Do wczoraj udało mu się podpisać cztery ugody. Umowy z kolejnymi zawodnikami czekają w kolejce. – Część zostało już wysłanych do podpisania, z niektórymi jeszcze ustalamy szczegóły. Najważniejsze, że wszyscy są na tak. Pomni doświadczeń z poprzedniego sezonu nie obiecujemy gruszek na wierzbie. Przed rokiem narzucono nam termin 28 lutego. Nierealny. Tym razem na wszystkich ugodach zamieszczamy datę 30 czerwca. To daje nam nawet mały zapas, w razie gdyby nie wszystko poszło po naszej myśli. Ale jednocześnie zawieramy klauzulę, że jeżeli wcześniej będziemy dysponowali odpowiednimi środkami, to od razu uregulujemy zaległości – zaznacza prezes.
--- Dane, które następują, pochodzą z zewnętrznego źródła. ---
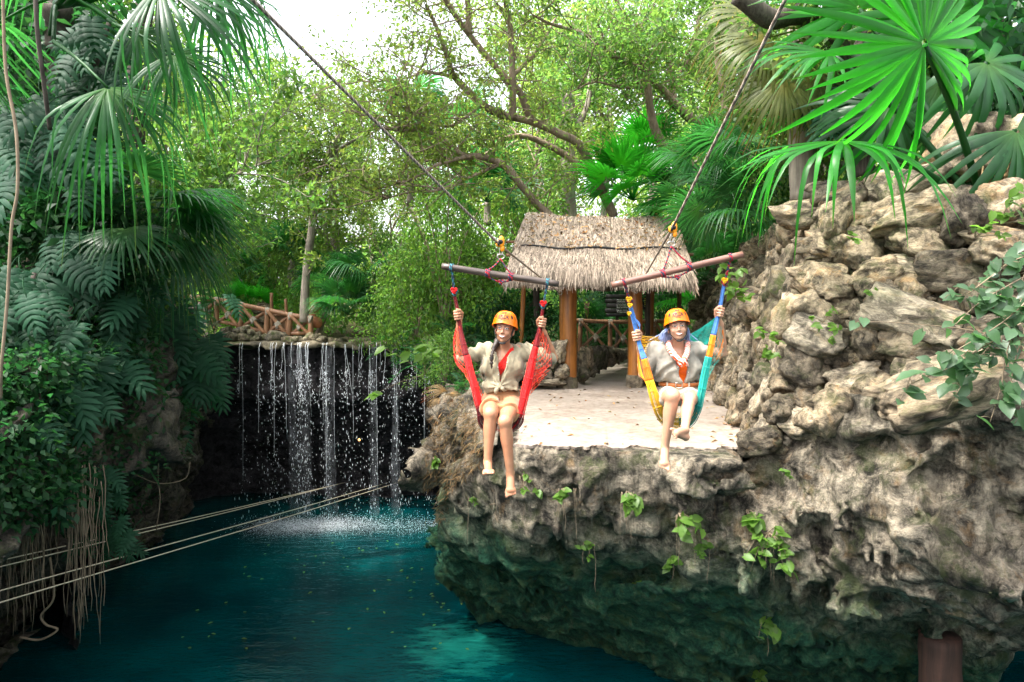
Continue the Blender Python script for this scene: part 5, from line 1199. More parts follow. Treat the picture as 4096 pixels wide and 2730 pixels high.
# ------------------------------------------------------------------ falling water, spray and floating leaves
def waterfall():
    r = np.random.default_rng(6); O, F8 = np.array([(1, 0, 0), (-1, 0, 0), (0, 1, 0), (0, -1, 0), (0, 0, 1.5), (0, 0, -1.5)], float), np.array([(0, 2, 4), (2, 1, 4), (1, 3, 4), (3, 0, 4), (2, 0, 5), (1, 2, 5), (3, 1, 5), (0, 3, 5)])
    def drops(mb, c, s):
        n = len(c); V = (O[None] * s[:, None, :] + c[:, None]).reshape(-1, 3); mb.add(V, (F8[None] + (np.arange(n) * 6)[:, None, None]).reshape(-1, 3))
    root = thing('waterfall', tuple(P(1350, 1390, 17.95)), 'thin curtain of waterfall threads falling from the ledge into the dark pool', 'waterfall')
    st = [(1091, .8, .10), (1184, .9, .10), (1208, 1.3, .10), (1232, .8, .08), (1300, 1.3, .09), (1388, .7, .12), (1490, .9, .10), (1591, .9, .10), (1650, .6, .1), (972, .35, .06), (1050, .3, .06), (1125, .35, .08), (1350, .3, .1), (1440, .4, .1), (1540, .4, .1), (1705, .6, .1)]
    dr = MB(); th = MB()
    for px, s, sp in st:
        x = P(px, 1390, 17.9)[0]
        for k in range(int(3 * s) + 1):       # unbroken threads over the rock face, spreading where they strike it
            xx = x + r.normal() * sp * .8; z1 = r.choice([r.uniform(-.75, .1), r.uniform(-3.5, -.6)]); dx = r.normal() * .06
            pts = smoothline([(xx, 17.95, .60), (xx, 17.86, .45), (xx + dx * .4, 17.86, -.05), (xx + dx, 17.80, z1)], 14); add_tube(th, pts + np.c_[r.normal(size=14) * .006, np.zeros(14), np.zeros(14)], np.linspace(.0045, .0025, 14) * r.uniform(.6, 1.2), 5)
        n = int(190 * s); z = .1 - 4.2 * r.random(n) ** .85; f = (.5 - z) ** .8 / 3.4; c = np.stack([x + (r.integers(0, 3, n) - 1) * sp * .8 + r.normal(size=n) * sp * (.10 + f * .9), 17.82 + r.normal(size=n) * .09 * (1 + f), z], 1); w_ = r.uniform(.3, 1, n) ** 2.5 * .006 + .0018
        drops(dr, c, np.stack([w_, w_, w_ * r.uniform(1.5, 6, n)], 1))
        n = int(60 * s); u = r.random(n); c = np.stack([x + r.normal(size=n) * sp * .5, np.full(n, 17.80), -.12 - .9 * u ** 1.3], 1); c[:, 0] += r.normal() * .14 * u; w_ = np.full(n, .005); drops(dr, c, np.stack([w_, w_, w_ * 3], 1))
    vm = MB()
    for px, s, sp in st:
        for k in range(0 if s < .85 else 2):
            x = P(px, 1390, 17.9)[0] + r.normal() * sp * .7; z = np.linspace(.5, -4.0 if s > .6 else -2.2, 24); w_ = (.03 + .05 * s * r.random()) * (1 + .9 * (0.5 - z) / 4.5); xc = x + np.cumsum(r.normal(size=24) * .006); V = np.concatenate([np.stack([xc - w_, np.full(24, 17.84 + k * .012), z], 1), np.stack([xc + w_, np.full(24, 17.85 + k * .012), z], 1)]); i = np.arange(23); vm.add(V, np.stack([i, i + 24, i + 25, i + 1], -1))
    tag(vm.build('veils', M['veil'], root), kind='stuff')
    n = 500; c = np.stack([r.uniform(-7.2, -1.6, n), 17.6 + r.normal(size=n) * .3, r.uniform(-4.1, .3, n)], 1); w_ = r.uniform(.002, .008, n); drops(dr, c, np.stack([w_, w_, w_ * 2], 1))
    tag(th.build('threads', M['droplet'], root), kind='stuff'); tag(dr.build('droplets', M['droplet'], root), kind='stuff')
    sp = MB(); n = 15000; cx = np.concatenate([r.normal(P(1200, 2100, 17.4)[0], .65, n // 3), r.normal(P(1310, 2100, 17.4)[0], .8, n // 3), r.uniform(-6.6, -1.4, n - 2 * (n // 3))]); cy = 17.55 + r.normal(size=n) * .30 - np.abs(r.normal(size=n)) * .25; h = np.abs(r.normal(size=n)) * .07; w_ = r.uniform(.0015, .0065, n); drops(sp, np.stack([cx, cy, WATER_Z + .003 + h], 1), np.stack([w_ * 1.6, w_ * 1.6, w_ * .5], 1))
    tag(sp.build('spray', M['droplet']), 'low white band of spray where the waterfall strikes the pool', 'spray', kind='stuff')
    fl = MB(); n = 70; c = np.stack([r.uniform(-6, -.6, n), r.uniform(11, 16.5, n), np.full(n, WATER_Z + .012)], 1); k = r.random(n) < .3; c[k, 0] = r.normal(-1.5, .35, k.sum()); c[k, 1] = r.normal(13.2, .9, k.sum()); fl.add(*leaves(c, r.normal(size=(n, 3)) * [1, 1, .02], np.tile([[0., 0, 1]], (n, 1)), .085, .05, r, .4, .05))
    tag(fl.build('floating_leaves', M['leaf_yellow']), 'small yellow leaves floating on the dark pool', 'leaves', kind='stuff')
    m = MB(); V, F = ICO[2]; c = P(1437, 1760, 18.9); m.add(V * .035 + c, F); g = NT('lamp_glow'); e = g.n('ShaderNodeEmission'); e.inputs[0].default_value = (1, .45, .12, 1); e.inputs[1].default_value = 3.0; g.done(e); root = thing('cave_lamp', tuple(c), 'tiny orange lamp glowing in the dark cave behind the waterfall', 'lamp'); m.build('bulb', g.m, root)
    m = MB(); add_tube(m, [c + [0, .02, 0], c + [0, .12, 0], c + [0, 1.2, .1]], [.05, .05, .02], 8); m.build('socket', M['black'], root)
waterfall()
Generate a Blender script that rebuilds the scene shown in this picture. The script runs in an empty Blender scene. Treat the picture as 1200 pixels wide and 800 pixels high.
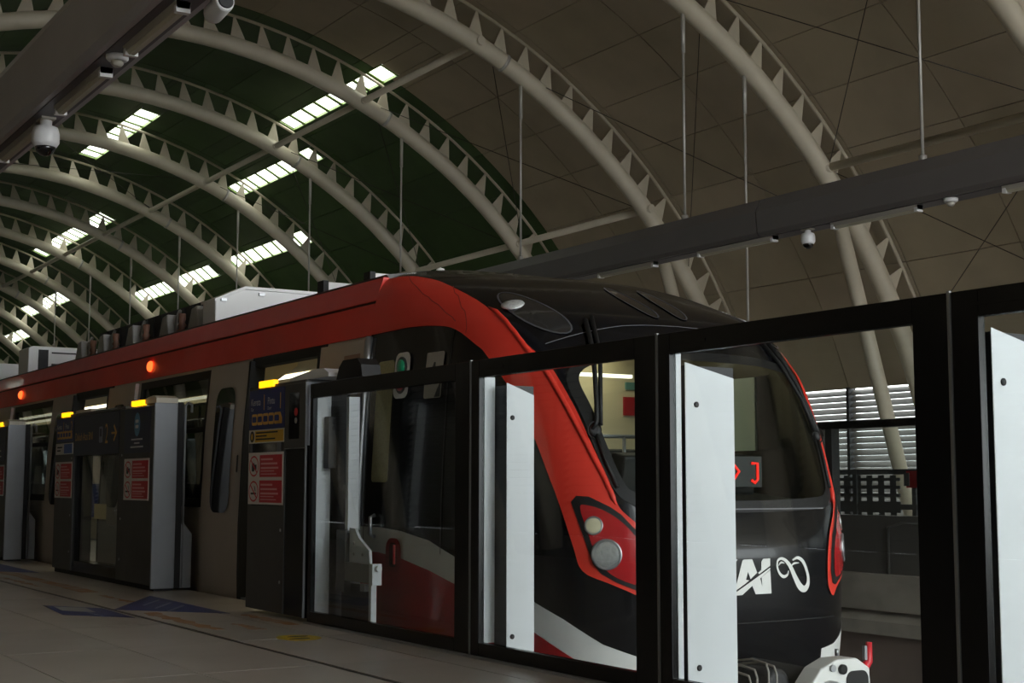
import bpy, bmesh, math, random
import numpy as np
from mathutils import Vector, Matrix
random.seed(7)
SC = bpy.context.scene
COL = SC.collection

# ------------------------------------------------------------------ camera
CAM_H = 0.95
cam_d = bpy.data.cameras.new('camera'); cam = bpy.data.objects.new('camera', cam_d); COL.objects.link(cam)
cam_d.sensor_width = 36.0; cam_d.lens = 49.5; cam_d.clip_end = 500
RX = Vector((0.53312989, 0.84603223, 0.00141103)); RD = Vector((-0.08468858, 0.05502607, -0.99488692)); RF = Vector((-0.84178404, 0.53028445, 0.10098531))
cam.matrix_world = Matrix(((RX.x, -RD.x, -RF.x, 0), (RX.y, -RD.y, -RF.y, 0), (RX.z, -RD.z, -RF.z, CAM_H), (0, 0, 0, 1)))
SC.camera = cam
# ------------------------------------------------------------------ sky, exposure
world = bpy.data.worlds.new('overcast_sky'); SC.world = world; world.use_nodes = True
bg = world.node_tree.nodes['Background']
bg.inputs[0].default_value = (0.93, 0.97, 1.0, 1); bg.inputs[1].default_value = 6.6
SC.view_settings.view_transform = 'Standard'; SC.view_settings.look = 'None'
SC.view_settings.gamma = 1.0; SC.view_settings.use_curve_mapping = False
SC.view_settings.exposure = 0.0
SC.cycles.use_denoising = True
SC.cycles.max_bounces = 10; SC.cycles.diffuse_bounces = 5; SC.cycles.transparent_max_bounces = 24

# ------------------------------------------------------------------ constants (metres; X along track, Y toward track, Z up)
YC, RV, ZC = 7.9, 10.318, -1.137          # vault axis and arch radius
ARCH_X = lambda i: -15.6 - 4.4 * (i - 1)
RSH = 11.0                                # roof cladding radius
PSD_Y = 4.04                              # front of platform screen doors
YT, XR = 5.85, -9.2                       # train centre line, rear of the cab nose
V0, V1 = -74.0, 9.0                       # vault extent in X

# ------------------------------------------------------------------ helpers
def lin(c):
    def f(v):
        v /= 255.0
        return v / 12.92 if v <= 0.04045 else ((v + 0.055) / 1.055) ** 2.4
    return tuple(f(v) for v in c) + (1.0,)
MATS = {}
def mat(name, rgb=None, rough=0.5, metal=0.0, var=0.0, scale=8.0, bump=0.0, emit=None, es=0.0, coat=0.0, spec=0.5, var_rgb=None):
    if name in MATS: return MATS[name]
    m = bpy.data.materials.new(name); m.use_nodes = True
    nt = m.node_tree; b = nt.nodes['Principled BSDF']
    b.inputs['Base Color'].default_value = lin(rgb)
    b.inputs['Roughness'].default_value = rough; b.inputs['Metallic'].default_value = metal
    b.inputs['Specular IOR Level'].default_value = spec
    b.inputs['Coat Weight'].default_value = coat; b.inputs['Coat Roughness'].default_value = 0.05
    if emit:
        b.inputs['Emission Color'].default_value = lin(emit); b.inputs['Emission Strength'].default_value = es
    if var > 0 or bump > 0:
        tc = nt.nodes.new('ShaderNodeNewGeometry')
        nz = nt.nodes.new('ShaderNodeTexNoise'); nz.inputs['Scale'].default_value = scale; nz.inputs['Detail'].default_value = 6
        nt.links.new(tc.outputs['Position'], nz.inputs['Vector'])
        if var > 0:
            mx = nt.nodes.new('ShaderNodeMix'); mx.data_type = 'RGBA'
            c = lin(rgb); d = lin(var_rgb) if var_rgb else tuple(v * 0.35 for v in c[:3]) + (1,)
            mx.inputs['A'].default_value = c; mx.inputs['B'].default_value = d
            mp = nt.nodes.new('ShaderNodeMapRange'); mp.inputs['From Min'].default_value = 0.42; mp.inputs['From Max'].default_value = 0.72
            mp.inputs['To Max'].default_value = var
            nt.links.new(nz.outputs['Fac'], mp.inputs['Value']); nt.links.new(mp.outputs['Result'], mx.inputs['Factor'])
            nt.links.new(mx.outputs['Result'], b.inputs['Base Color'])
            ad = nt.nodes.new('ShaderNodeMath'); ad.operation = 'MULTIPLY_ADD'; ad.inputs[1].default_value = 0.15; ad.inputs[2].default_value = max(rough - 0.05, 0.02)
            nt.links.new(nz.outputs['Fac'], ad.inputs[0]); nt.links.new(ad.outputs[0], b.inputs['Roughness'])
        if bump > 0:
            bp = nt.nodes.new('ShaderNodeBump'); bp.inputs['Strength'].default_value = bump; bp.inputs['Distance'].default_value = 0.01
            nt.links.new(nz.outputs['Fac'], bp.inputs['Height']); nt.links.new(bp.outputs[0], b.inputs['Normal'])
    MATS[name] = m; return m
def glass(name, tint=(0.9, 0.92, 0.91), ior=1.45, rough=0.0):
    if name in MATS: return MATS[name]
    m = bpy.data.materials.new(name); m.use_nodes = True; nt = m.node_tree; nt.nodes.clear()
    out = nt.nodes.new('ShaderNodeOutputMaterial'); mix = nt.nodes.new('ShaderNodeMixShader')
    tr = nt.nodes.new('ShaderNodeBsdfTransparent'); tr.inputs[0].default_value = tint + (1,)
    gl = nt.nodes.new('ShaderNodeBsdfGlossy'); gl.inputs['Roughness'].default_value = rough
    geo = nt.nodes.new('ShaderNodeNewGeometry'); dot = nt.nodes.new('ShaderNodeVectorMath'); dot.operation = 'DOT_PRODUCT'
    nt.links.new(geo.outputs['Incoming'], dot.inputs[0]); nt.links.new(geo.outputs['Normal'], dot.inputs[1])
    ab = nt.nodes.new('ShaderNodeMath'); ab.operation = 'ABSOLUTE'; nt.links.new(dot.outputs['Value'], ab.inputs[0])
    om = nt.nodes.new('ShaderNodeMath'); om.operation = 'SUBTRACT'; om.inputs[0].default_value = 1.0; nt.links.new(ab.outputs[0], om.inputs[1])
    pw = nt.nodes.new('ShaderNodeMath'); pw.operation = 'POWER'; pw.inputs[1].default_value = 5.0; nt.links.new(om.outputs[0], pw.inputs[0])
    r0 = ((ior - 1) / (ior + 1)) ** 2
    fr = nt.nodes.new('ShaderNodeMath'); fr.operation = 'MULTIPLY_ADD'; fr.inputs[1].default_value = 1 - r0; fr.inputs[2].default_value = r0; nt.links.new(pw.outputs[0], fr.inputs[0])
    nt.links.new(fr.outputs[0], mix.inputs[0]); nt.links.new(tr.outputs[0], mix.inputs[1]); nt.links.new(gl.outputs[0], mix.inputs[2])
    nt.links.new(mix.outputs[0], out.inputs[0]); MATS[name] = m; return m
def translucent(name, rgb, tfac):
    m = bpy.data.materials.new(name); m.use_nodes = True; nt = m.node_tree; nt.nodes.clear()
    out = nt.nodes.new('ShaderNodeOutputMaterial'); mix = nt.nodes.new('ShaderNodeMixShader'); mix.inputs[0].default_value = tfac
    a = nt.nodes.new('ShaderNodeBsdfTranslucent'); a.inputs[0].default_value = lin(rgb)
    b = nt.nodes.new('ShaderNodeBsdfTransparent'); b.inputs[0].default_value = lin(rgb)
    nt.links.new(a.outputs[0], mix.inputs[1]); nt.links.new(b.outputs[0], mix.inputs[2]); nt.links.new(mix.outputs[0], out.inputs[0])
    MATS[name] = m; return m

WPOS = {}
def link(o, parent=None):
    COL.objects.link(o)
    if parent is not None:
        o.parent = parent; o.location = -WPOS[parent.name]
    WPOS[o.name] = Vector((0, 0, 0)); return o
def tag(o, label=None, cat=None, group=None, kind=None):
    if label: o['label'] = label
    if cat: o['category'] = cat
    if group: o['group'] = group
    if kind: o['kind'] = kind
    return o
def thing(name, label, cat, loc=(0, 0, 0), group=None, kind=None):
    o = bpy.data.objects.new(name, None); o.empty_display_size = 0.2; o.location = loc
    COL.objects.link(o); WPOS[o.name] = Vector(loc); return tag(o, label, cat, group, kind)
class MB:
    def __init__(s): s.v = []; s.f = []; s.sm = []
    def add(s, vs, fs, smooth=False):
        n = len(s.v); s.v += [tuple(p) for p in vs]; s.f += [tuple(i + n for i in f) for f in fs]; s.sm += [smooth] * len(fs); return s
    def box(s, x0, x1, y0, y1, z0, z1):
        v = [(x, y, z) for x in (x0, x1) for y in (y0, y1) for z in (z0, z1)]
        return s.add(v, [(0, 1, 3, 2), (4, 6, 7, 5), (0, 4, 5, 1), (2, 3, 7, 6), (0, 2, 6, 4), (1, 5, 7, 3)])
    def prism(s, poly, ax, a, b):      # poly in the two other axes, extruded along ax from a to b
        def P(p, t): return (t, p[0], p[1]) if ax == 'x' else ((p[0], t, p[1]) if ax == 'y' else (p[0], p[1], t))
        n = len(poly); v = [P(p, a) for p in poly] + [P(p, b) for p in poly]
        return s.add(v, [tuple(range(n))[::-1], tuple(range(n, 2 * n))] + [(i, (i + 1) % n, n + (i + 1) % n, n + i) for i in range(n)])
    def tube(s, pts, r, n=10, cap=True):
        pts = [Vector(p) for p in pts]; rs = r if isinstance(r, (list, tuple)) else [r] * len(pts)
        vs = []; up = None
        for i, p in enumerate(pts):
            d = (pts[min(i + 1, len(pts) - 1)] - pts[max(i - 1, 0)]).normalized()
            if up is None:
                up = Vector((0, 0, 1)) if abs(d.z) < 0.9 else Vector((1, 0, 0))
            a = d.cross(up).normalized(); b = a.cross(d).normalized(); up = b
            for k in range(n):
                t = 2 * math.pi * k / n; vs.append(p + (a * math.cos(t) + b * math.sin(t)) * rs[i])
        fs = []
        for i in range(len(pts) - 1):
            for k in range(n):
                fs.append((i * n + k, i * n + (k + 1) % n, (i + 1) * n + (k + 1) % n, (i + 1) * n + k))
        s.add(vs, fs, True)
        if cap:
            m = len(s.v) - len(vs); L = (len(pts) - 1) * n
            s.f += [tuple(m + k for k in range(n))[::-1], tuple(m + L + k for k in range(n))]; s.sm += [False, False]
        return s
    def lathe(s, c, axis, prof, n=20):  # prof: (radius, distance along axis)
        c = Vector(c); d = Vector(axis).normalized(); u = Vector((0, 0, 1)) if abs(d.z) < 0.9 else Vector((1, 0, 0))
        a = d.cross(u).normalized(); b = d.cross(a); vs = []
        for r, t in prof:
            for k in range(n):
                q = 2 * math.pi * k / n; vs.append(c + d * t + (a * math.cos(q) + b * math.sin(q)) * r)
        fs = [(i * n + k, i * n + (k + 1) % n, (i + 1) * n + (k + 1) % n, (i + 1) * n + k) for i in range(len(prof) - 1) for k in range(n)]
        fs += [tuple(range(n))[::-1], tuple((len(prof) - 1) * n + k for k in range(n))]
        s.add(vs, fs, True); s.sm[-1] = s.sm[-2] = False; return s
    def mesh(s, name, m):
        me = bpy.data.meshes.new(name); me.from_pydata(s.v, [], s.f); me.materials.append(m)
        me.polygons.foreach_set('use_smooth', s.sm); me.update()
        bm = bmesh.new(); bm.from_mesh(me); bmesh.ops.recalc_face_normals(bm, faces=bm.faces); bm.to_mesh(me); bm.free()
        return me
    def build(s, name, m, parent=None, bevel=0.0):
        o = bpy.data.objects.new(name, s.mesh(name, m)); link(o, parent)
        if bevel:
            b = o.modifiers.new('bevel', 'BEVEL'); b.width = bevel; b.segments = 2; b.limit_method = 'ANGLE'
        return o
def box(name, m, parent, x0, x1, y0, y1, z0, z1, bevel=0.0):
    return MB().box(x0, x1, y0, y1, z0, z1).build(name, m, parent, bevel)
def ordn(i):
    return ['first', 'second', 'third', 'fourth', 'fifth', 'sixth', 'seventh', 'eighth', 'ninth', 'tenth', 'eleventh', 'twelfth', 'thirteenth', 'fourteenth', 'fifteenth', 'sixteenth', 'seventeenth', 'eighteenth'][i]
def rrect(x0, x1, z0, z1, r, n=5):
    out = []
    for cx, cz, a0 in ((x1 - r, z1 - r, 0), (x0 + r, z1 - r, 90), (x0 + r, z0 + r, 180), (x1 - r, z0 + r, 270)):
        for k in range(n + 1):
            a = math.radians(a0 + 90 * k / n); out.append((cx + r * math.cos(a), cz + r * math.sin(a)))
    return out
def text_on(name, body, m, parent, x, z, y, size, sx=1.0, plane='y', depth=0.0006):
    # flat lettering on a plane facing -Y (plane 'y'), +X (plane 'x') or the floor (plane 'z'); x,z is the lower left corner
    cu = bpy.data.curves.new(name, 'FONT'); cu.body = body; cu.size = size
    tmp = bpy.data.objects.new(name, cu); COL.objects.link(tmp)
    dg = bpy.context.evaluated_depsgraph_get(); me = bpy.data.meshes.new_from_object(tmp.evaluated_get(dg))
    bpy.data.objects.remove(tmp); me.materials.clear(); me.materials.append(m)
    for v in me.vertices:
        a, b = v.co.x * sx, v.co.y
        v.co = (x + a, y, z + b) if plane == 'y' else ((y, x + a, z + b) if plane == 'x' else (x + a, z + b, y))
    o = bpy.data.objects.new(name, me); return link(o, parent)
def disc_poly(cx, cz, rx, rz, n=24):
    return [(cx + rx * math.cos(2 * math.pi * k / n), cz + rz * math.sin(2 * math.pi * k / n)) for k in range(n)]

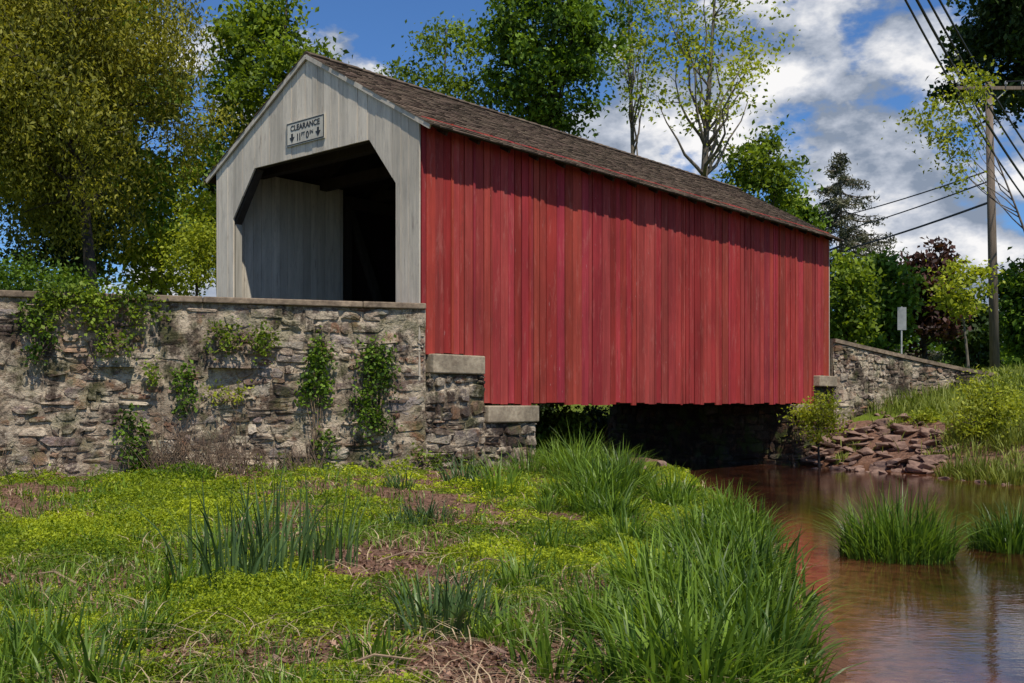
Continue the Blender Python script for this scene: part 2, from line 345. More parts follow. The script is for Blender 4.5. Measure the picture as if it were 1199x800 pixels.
# ------------------------------------------------------------ covered bridge
BL,BW=14.9,5.5
br=empty('covered_bridge',(P0[0],P0[1],0),A,label='red wooden covered bridge with weathered white portal and brown shingle roof over the creek',cat='bridge')
ZE,ZR=4.47,6.04
gt=lambda s: ZE+(ZR-ZE)*(1-abs(s-BW/2)/(BW/2))-.03
def redc():
    k=random.uniform(.78,1.16); return (.375*k,.045*k*random.uniform(.8,1.4),.042*k*random.uniform(.8,1.3))
def side(yo,sgn,name):
    mb=MB(); x=0.012
    while x<BL-.01:
        w=random.choice([.10,.14,.18,.2,.22,.25,.29])*random.uniform(.9,1.1); x2=min(x+w,BL)
        if BL-x2<.08: x2=BL
        xm=(x+x2)/2; zb=.8 if xm<1.42 else (.72 if xm>14.0 else 0.0)
        zb+=random.uniform(-.045,.015); dp=random.uniform(0,.014); g=random.uniform(.002,.012); g2=random.uniform(-.008,.008); tw=random.uniform(-.006,.006)
        c=redc(); y0=yo; y1=yo+sgn*(.024+dp); zt_=ZE+.02
        if sgn<0: mb.hexa([(x+g,y1-tw,zb),(x2-g,y1+tw,zb),(x2-g,y0,zb),(x+g,y0,zb),(x+g+g2,y1-tw,zt_),(x2-g+g2,y1+tw,zt_),(x2-g+g2,y0,zt_),(x+g+g2,y0,zt_)],c)
        else: mb.hexa([(x+g,y0,zb),(x2-g,y0,zb),(x2-g,y1,zb),(x+g,y1,zb),(x+g,y0,zt_),(x2-g,y0,zt_),(x2-g,y1,zt_),(x+g,y1,zt_)],c)
        if random.random()<.14:
            hh=random.uniform(-.015,.01); mb.box((x2-.03,yo+sgn*.046-.006,zb+hh),(x2+.022,yo+sgn*.046+.006,zt_),redc())
        x=x2
    return mb.build(name,M_red,br)
side(0,-1,'side_siding'); side(BW,1,'side_siding')
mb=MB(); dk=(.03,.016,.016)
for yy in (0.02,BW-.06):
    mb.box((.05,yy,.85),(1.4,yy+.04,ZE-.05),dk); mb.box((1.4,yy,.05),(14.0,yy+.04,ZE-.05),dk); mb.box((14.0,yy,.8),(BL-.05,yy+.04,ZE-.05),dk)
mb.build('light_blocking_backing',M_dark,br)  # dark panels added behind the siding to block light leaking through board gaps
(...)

Skąd zamierza wziąć na to pieniądze, skoro nie zanosi się na pozyskanie dużego sponsora, a miasto także nie kwapi się z dodatkowym wsparciem dla klubu? – To będą środki z działalności własnej. Przymierzamy się do organizacji kilku prestiżowych imprez, które pomogą nam zbilansować budżet i spłacić zadłużenie – wyjaśnia Zając.